*** Data shown
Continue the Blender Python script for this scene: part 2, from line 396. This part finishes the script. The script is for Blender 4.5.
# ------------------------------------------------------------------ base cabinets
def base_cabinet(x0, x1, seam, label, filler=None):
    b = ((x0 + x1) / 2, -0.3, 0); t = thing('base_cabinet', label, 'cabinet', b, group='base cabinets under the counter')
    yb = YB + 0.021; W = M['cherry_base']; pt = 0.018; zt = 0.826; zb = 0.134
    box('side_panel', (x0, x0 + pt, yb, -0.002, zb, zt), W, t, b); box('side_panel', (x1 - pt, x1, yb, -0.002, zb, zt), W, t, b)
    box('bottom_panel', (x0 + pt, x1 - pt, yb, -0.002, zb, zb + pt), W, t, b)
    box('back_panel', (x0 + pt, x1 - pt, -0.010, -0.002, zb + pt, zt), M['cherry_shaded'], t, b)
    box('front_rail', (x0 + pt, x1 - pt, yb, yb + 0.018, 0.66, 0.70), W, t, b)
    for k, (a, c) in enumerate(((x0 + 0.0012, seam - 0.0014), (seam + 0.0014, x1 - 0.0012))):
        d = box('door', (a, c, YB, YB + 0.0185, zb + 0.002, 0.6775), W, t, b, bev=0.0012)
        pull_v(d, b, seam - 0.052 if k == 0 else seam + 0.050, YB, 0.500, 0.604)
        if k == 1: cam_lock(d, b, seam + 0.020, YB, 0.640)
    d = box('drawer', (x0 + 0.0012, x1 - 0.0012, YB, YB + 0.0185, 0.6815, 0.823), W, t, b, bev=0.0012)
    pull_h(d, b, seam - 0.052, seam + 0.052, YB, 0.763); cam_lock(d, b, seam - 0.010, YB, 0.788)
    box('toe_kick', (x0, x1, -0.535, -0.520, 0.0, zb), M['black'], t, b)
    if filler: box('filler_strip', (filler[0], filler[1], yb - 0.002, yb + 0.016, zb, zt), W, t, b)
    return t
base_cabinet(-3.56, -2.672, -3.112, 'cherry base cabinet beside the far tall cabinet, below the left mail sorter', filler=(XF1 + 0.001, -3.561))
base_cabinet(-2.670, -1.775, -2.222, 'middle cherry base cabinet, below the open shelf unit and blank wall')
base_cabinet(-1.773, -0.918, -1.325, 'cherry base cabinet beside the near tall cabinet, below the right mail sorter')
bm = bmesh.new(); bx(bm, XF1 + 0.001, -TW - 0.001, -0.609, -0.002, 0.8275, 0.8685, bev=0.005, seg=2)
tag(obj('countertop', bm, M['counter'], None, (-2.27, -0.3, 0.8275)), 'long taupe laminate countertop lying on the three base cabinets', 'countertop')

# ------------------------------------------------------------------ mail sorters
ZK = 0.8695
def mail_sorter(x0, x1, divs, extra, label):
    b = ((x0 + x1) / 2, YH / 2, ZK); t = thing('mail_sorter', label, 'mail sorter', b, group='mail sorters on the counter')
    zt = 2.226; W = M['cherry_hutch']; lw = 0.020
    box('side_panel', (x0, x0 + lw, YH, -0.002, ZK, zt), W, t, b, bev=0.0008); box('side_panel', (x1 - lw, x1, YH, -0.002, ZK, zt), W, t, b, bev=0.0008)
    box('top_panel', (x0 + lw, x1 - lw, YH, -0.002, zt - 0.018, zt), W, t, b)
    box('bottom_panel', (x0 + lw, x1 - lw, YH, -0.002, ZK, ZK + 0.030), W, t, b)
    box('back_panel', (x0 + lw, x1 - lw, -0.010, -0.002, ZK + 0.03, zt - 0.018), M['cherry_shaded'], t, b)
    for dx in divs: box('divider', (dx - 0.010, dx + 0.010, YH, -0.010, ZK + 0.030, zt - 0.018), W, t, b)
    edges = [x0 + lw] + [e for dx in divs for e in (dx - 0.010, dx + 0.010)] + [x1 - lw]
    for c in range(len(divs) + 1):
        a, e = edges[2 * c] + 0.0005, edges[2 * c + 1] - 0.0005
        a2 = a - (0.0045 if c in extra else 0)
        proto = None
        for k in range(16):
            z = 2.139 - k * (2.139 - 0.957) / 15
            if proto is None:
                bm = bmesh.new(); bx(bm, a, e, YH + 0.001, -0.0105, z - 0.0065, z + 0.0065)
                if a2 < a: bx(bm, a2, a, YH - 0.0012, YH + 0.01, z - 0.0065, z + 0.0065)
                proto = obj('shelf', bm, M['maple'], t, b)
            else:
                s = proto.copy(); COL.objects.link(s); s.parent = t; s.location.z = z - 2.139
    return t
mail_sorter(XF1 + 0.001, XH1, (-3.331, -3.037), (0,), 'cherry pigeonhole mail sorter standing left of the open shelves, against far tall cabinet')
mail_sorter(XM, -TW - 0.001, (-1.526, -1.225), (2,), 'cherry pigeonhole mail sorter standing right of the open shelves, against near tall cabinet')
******
§ **The request**: Output all of the data again, exactly.

§ **Answer in full**:
Continue the Blender Python script for this scene: part 2, from line 396. This part finishes the script. The script is for Blender 4.5.
# ------------------------------------------------------------------ base cabinets
def base_cabinet(x0, x1, seam, label, filler=None):
    b = ((x0 + x1) / 2, -0.3, 0); t = thing('base_cabinet', label, 'cabinet', b, group='base cabinets under the counter')
    yb = YB + 0.021; W = M['cherry_base']; pt = 0.018; zt = 0.826; zb = 0.134
    box('side_panel', (x0, x0 + pt, yb, -0.002, zb, zt), W, t, b); box('side_panel', (x1 - pt, x1, yb, -0.002, zb, zt), W, t, b)
    box('bottom_panel', (x0 + pt, x1 - pt, yb, -0.002, zb, zb + pt), W, t, b)
    box('back_panel', (x0 + pt, x1 - pt, -0.010, -0.002, zb + pt, zt), M['cherry_shaded'], t, b)
    box('front_rail', (x0 + pt, x1 - pt, yb, yb + 0.018, 0.66, 0.70), W, t, b)
    for k, (a, c) in enumerate(((x0 + 0.0012, seam - 0.0014), (seam + 0.0014, x1 - 0.0012))):
        d = box('door', (a, c, YB, YB + 0.0185, zb + 0.002, 0.6775), W, t, b, bev=0.0012)
        pull_v(d, b, seam - 0.052 if k == 0 else seam + 0.050, YB, 0.500, 0.604)
        if k == 1: cam_lock(d, b, seam + 0.020, YB, 0.640)
    d = box('drawer', (x0 + 0.0012, x1 - 0.0012, YB, YB + 0.0185, 0.6815, 0.823), W, t, b, bev=0.0012)
    pull_h(d, b, seam - 0.052, seam + 0.052, YB, 0.763); cam_lock(d, b, seam - 0.010, YB, 0.788)
    box('toe_kick', (x0, x1, -0.535, -0.520, 0.0, zb), M['black'], t, b)
    if filler: box('filler_strip', (filler[0], filler[1], yb - 0.002, yb + 0.016, zb, zt), W, t, b)
    return t
base_cabinet(-3.56, -2.672, -3.112, 'cherry base cabinet beside the far tall cabinet, below the left mail sorter', filler=(XF1 + 0.001, -3.561))
base_cabinet(-2.670, -1.775, -2.222, 'middle cherry base cabinet, below the open shelf unit and blank wall')
base_cabinet(-1.773, -0.918, -1.325, 'cherry base cabinet beside the near tall cabinet, below the right mail sorter')
bm = bmesh.new(); bx(bm, XF1 + 0.001, -TW - 0.001, -0.609, -0.002, 0.8275, 0.8685, bev=0.005, seg=2)
tag(obj('countertop', bm, M['counter'], None, (-2.27, -0.3, 0.8275)), 'long taupe laminate countertop lying on the three base cabinets', 'countertop')

# ------------------------------------------------------------------ mail sorters
ZK = 0.8695
def mail_sorter(x0, x1, divs, extra, label):
    b = ((x0 + x1) / 2, YH / 2, ZK); t = thing('mail_sorter', label, 'mail sorter', b, group='mail sorters on the counter')
    zt = 2.226; W = M['cherry_hutch']; lw = 0.020
    box('side_panel', (x0, x0 + lw, YH, -0.002, ZK, zt), W, t, b, bev=0.0008); box('side_panel', (x1 - lw, x1, YH, -0.002, ZK, zt), W, t, b, bev=0.0008)
    box('top_panel', (x0 + lw, x1 - lw, YH, -0.002, zt - 0.018, zt), W, t, b)
    box('bottom_panel', (x0 + lw, x1 - lw, YH, -0.002, ZK, ZK + 0.030), W, t, b)
    box('back_panel', (x0 + lw, x1 - lw, -0.010, -0.002, ZK + 0.03, zt - 0.018), M['cherry_shaded'], t, b)
    for dx in divs: box('divider', (dx - 0.010, dx + 0.010, YH, -0.010, ZK + 0.030, zt - 0.018), W, t, b)
    edges = [x0 + lw] + [e for dx in divs for e in (dx - 0.010, dx + 0.010)] + [x1 - lw]
    for c in range(len(divs) + 1):
        a, e = edges[2 * c] + 0.0005, edges[2 * c + 1] - 0.0005
        a2 = a - (0.0045 if c in extra else 0)
        proto = None
        for k in range(16):
            z = 2.139 - k * (2.139 - 0.957) / 15
            if proto is None:
                bm = bmesh.new(); bx(bm, a, e, YH + 0.001, -0.0105, z - 0.0065, z + 0.0065)
                if a2 < a: bx(bm, a2, a, YH - 0.0012, YH + 0.01, z - 0.0065, z + 0.0065)
                proto = obj('shelf', bm, M['maple'], t, b)
            else:
                s = proto.copy(); COL.objects.link(s); s.parent = t; s.location.z = z - 2.139
    return t
mail_sorter(XF1 + 0.001, XH1, (-3.331, -3.037), (0,), 'cherry pigeonhole mail sorter standing left of the open shelves, against far tall cabinet')
mail_sorter(XM, -TW - 0.001, (-1.526, -1.225), (2,), 'cherry pigeonhole mail sorter standing right of the open shelves, against near tall cabinet')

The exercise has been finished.